Yeah, Apple are the real sinners here. utf8-compose-characters - pah !

> What else is problematic? I think you want an error on symlinks in the
> middle, right? So that you can do those manually? I also assume you
> don't like to follow ".." due to containment issues?

We already strip . and .. out of incoming pathnames. Once we've
walked the path (following links) we then use realpath() to ensure
the full path is under the exported share "path =" directive.

> Adding (again per-lookup) flags for "no symlinks" and "no dotdot")
> would be trivial (much more so than the case insensitivity). Would you
> require "error out on non-ascii characters" too, to then handle the
> complex cases by hand?

Don't need the dot-dot stuff - "no symlinks" would be useful,
but you have to remember Samba is still portable to *BSD and
Solaris-clones (all that anyone really cares about these days)
so we'll have to keep the old code paths too.

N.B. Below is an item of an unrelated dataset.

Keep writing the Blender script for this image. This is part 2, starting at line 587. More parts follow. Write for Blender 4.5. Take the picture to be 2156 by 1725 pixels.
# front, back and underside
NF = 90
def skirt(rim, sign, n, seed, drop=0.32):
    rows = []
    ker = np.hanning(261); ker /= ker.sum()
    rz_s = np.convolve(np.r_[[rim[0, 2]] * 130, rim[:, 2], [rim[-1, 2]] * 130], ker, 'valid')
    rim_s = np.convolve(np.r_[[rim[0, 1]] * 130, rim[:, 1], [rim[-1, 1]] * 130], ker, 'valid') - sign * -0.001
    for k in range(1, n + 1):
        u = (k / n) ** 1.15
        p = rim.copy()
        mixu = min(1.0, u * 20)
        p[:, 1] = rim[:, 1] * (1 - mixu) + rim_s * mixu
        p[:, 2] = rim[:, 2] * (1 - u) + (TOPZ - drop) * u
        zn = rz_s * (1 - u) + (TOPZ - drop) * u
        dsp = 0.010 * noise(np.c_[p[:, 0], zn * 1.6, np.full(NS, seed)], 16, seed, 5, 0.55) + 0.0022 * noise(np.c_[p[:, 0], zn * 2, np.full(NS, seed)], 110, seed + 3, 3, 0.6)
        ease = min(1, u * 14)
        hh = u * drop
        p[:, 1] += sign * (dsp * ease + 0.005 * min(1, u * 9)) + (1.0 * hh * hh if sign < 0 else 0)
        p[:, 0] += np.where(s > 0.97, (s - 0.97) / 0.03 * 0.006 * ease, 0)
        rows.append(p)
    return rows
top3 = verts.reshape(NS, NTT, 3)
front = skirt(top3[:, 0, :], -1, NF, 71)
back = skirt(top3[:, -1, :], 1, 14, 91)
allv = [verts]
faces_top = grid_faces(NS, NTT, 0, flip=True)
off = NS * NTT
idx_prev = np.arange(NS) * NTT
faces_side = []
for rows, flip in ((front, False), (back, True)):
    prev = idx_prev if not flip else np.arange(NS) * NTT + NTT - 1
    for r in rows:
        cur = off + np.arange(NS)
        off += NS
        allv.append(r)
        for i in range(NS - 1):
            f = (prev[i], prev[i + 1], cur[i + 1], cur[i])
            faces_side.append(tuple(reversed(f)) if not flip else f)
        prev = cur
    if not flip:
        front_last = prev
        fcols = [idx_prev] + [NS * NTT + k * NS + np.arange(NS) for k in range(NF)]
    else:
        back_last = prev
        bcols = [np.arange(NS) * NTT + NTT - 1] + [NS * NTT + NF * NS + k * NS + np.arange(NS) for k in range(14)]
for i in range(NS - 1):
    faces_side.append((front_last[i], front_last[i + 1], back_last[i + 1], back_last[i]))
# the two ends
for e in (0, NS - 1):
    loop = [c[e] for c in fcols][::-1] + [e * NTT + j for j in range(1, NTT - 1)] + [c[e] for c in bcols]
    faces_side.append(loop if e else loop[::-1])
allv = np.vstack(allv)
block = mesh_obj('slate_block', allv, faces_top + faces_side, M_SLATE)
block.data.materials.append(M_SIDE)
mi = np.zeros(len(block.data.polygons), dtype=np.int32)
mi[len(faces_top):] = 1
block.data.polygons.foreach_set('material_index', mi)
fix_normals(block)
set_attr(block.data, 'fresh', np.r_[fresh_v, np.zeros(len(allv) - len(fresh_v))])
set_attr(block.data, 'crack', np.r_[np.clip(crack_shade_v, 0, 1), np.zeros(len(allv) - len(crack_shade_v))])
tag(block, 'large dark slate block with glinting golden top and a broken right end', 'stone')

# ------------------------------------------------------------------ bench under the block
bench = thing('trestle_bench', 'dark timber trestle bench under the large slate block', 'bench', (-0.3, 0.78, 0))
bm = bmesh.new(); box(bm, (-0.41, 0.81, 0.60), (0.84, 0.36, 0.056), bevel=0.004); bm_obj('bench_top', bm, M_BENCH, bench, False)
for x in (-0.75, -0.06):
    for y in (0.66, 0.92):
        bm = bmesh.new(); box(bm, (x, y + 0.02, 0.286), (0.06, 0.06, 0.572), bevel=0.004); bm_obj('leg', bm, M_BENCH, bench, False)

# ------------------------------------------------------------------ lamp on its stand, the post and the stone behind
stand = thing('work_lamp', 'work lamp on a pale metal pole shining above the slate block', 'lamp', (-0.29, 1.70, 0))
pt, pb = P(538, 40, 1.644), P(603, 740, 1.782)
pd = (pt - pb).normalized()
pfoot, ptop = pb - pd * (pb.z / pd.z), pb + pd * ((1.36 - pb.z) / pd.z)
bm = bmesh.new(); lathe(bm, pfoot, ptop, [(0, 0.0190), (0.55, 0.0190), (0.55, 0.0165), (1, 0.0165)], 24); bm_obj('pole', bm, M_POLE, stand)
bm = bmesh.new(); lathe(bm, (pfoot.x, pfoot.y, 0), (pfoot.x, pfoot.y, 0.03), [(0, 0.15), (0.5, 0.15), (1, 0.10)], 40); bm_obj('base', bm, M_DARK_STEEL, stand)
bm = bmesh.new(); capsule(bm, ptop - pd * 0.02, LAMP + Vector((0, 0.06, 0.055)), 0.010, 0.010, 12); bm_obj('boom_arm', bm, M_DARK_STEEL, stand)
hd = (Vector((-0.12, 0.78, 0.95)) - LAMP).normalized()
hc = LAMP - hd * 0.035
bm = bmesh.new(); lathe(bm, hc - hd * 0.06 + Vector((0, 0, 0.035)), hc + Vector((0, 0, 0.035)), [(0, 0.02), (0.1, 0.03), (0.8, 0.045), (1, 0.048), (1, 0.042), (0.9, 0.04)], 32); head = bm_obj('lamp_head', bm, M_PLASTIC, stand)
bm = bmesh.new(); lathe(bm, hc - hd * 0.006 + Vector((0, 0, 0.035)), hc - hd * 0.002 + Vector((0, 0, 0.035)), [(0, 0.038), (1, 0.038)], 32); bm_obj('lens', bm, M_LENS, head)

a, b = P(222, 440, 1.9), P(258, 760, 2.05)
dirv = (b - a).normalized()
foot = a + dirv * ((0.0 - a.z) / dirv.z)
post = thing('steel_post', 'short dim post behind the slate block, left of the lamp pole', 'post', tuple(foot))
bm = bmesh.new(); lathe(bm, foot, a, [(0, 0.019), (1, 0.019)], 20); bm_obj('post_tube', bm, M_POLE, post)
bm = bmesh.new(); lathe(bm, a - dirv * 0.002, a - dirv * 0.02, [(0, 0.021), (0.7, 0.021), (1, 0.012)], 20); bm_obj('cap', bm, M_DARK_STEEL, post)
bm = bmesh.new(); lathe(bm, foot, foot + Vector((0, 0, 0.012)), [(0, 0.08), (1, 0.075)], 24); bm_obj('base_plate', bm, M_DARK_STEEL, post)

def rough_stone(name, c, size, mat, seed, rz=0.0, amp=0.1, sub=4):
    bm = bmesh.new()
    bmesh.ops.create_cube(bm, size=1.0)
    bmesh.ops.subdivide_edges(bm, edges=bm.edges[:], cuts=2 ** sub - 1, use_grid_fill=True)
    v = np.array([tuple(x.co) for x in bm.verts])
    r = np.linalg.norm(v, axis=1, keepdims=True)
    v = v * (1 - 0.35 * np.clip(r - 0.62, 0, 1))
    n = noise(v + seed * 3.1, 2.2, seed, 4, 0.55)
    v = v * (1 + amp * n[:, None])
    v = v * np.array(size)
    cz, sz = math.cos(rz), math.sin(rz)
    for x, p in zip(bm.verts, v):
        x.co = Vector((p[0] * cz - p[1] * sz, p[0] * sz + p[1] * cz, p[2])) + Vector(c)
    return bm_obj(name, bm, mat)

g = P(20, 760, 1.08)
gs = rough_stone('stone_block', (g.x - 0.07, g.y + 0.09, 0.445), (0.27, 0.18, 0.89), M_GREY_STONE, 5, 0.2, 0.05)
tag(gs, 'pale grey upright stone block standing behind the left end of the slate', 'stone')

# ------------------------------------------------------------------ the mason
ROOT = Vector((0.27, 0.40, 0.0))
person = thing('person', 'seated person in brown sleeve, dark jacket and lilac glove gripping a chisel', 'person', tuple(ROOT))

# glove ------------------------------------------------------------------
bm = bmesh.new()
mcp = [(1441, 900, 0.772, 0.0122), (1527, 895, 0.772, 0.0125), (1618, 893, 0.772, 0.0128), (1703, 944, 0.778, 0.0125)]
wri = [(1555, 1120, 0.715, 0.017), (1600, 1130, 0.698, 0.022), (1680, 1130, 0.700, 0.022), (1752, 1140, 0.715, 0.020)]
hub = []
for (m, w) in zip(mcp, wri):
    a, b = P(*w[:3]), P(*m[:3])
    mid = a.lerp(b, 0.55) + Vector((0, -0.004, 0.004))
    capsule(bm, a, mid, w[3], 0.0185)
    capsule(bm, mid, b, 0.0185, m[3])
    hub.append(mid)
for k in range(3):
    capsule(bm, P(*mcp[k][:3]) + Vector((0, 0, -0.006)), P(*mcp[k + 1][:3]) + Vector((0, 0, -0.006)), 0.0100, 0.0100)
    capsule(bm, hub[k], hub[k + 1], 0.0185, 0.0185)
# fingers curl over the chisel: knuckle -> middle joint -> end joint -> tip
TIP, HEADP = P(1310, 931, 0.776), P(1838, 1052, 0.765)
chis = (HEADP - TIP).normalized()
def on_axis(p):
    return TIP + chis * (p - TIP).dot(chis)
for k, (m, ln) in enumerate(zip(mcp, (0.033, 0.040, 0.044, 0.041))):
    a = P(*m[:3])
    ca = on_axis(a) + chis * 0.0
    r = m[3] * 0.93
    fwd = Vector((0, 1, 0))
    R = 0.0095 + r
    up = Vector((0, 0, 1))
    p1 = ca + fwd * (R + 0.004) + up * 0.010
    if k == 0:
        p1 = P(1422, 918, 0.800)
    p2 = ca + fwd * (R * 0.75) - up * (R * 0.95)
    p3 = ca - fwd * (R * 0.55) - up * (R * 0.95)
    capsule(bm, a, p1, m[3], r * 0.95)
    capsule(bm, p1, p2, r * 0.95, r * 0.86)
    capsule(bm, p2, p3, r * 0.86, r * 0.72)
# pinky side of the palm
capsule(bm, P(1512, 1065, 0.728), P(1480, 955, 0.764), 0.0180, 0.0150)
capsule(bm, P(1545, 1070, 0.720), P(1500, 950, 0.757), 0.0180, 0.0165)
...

> I dunno. But it *may* be worth it to really try to give samba what it
> wants. Of course, if samba is happy doing all the name caching in user
> space, then that's not worth worrying about.

Case insensitive pathname lookup is the one I remember
Windows sales guys beating us up on benchmarks (create 1,000,000 files
in a directory and then have a client that looks for a file
that *doesn't* exist :-).

Hopefully Volker is also on this thread and can chime in with
some requirements of his own :-).

> And the reason I don't use samba myself is that I'm not a fan of
> network filesystems. I want my filesystems low-latency and right there
> on the local ssd, thank you very much. But if you have some
> local-machine benchmarkign thing you use, I guess I could use that to
> see what the profile looks like...

You don't know what you're missing mate !

I use it every day via my local NAS to play music (via SONOS
Linux clients) and movies/TV (SageTV Linux boxes) everywhere
in the house. I don't even have a Windows box (other than
VM's for testing) anywhere.

But my house is fully wired for gigabit, I wouldn't do that over
wireless :-).

Samba, it's not just for Windows anymore :-).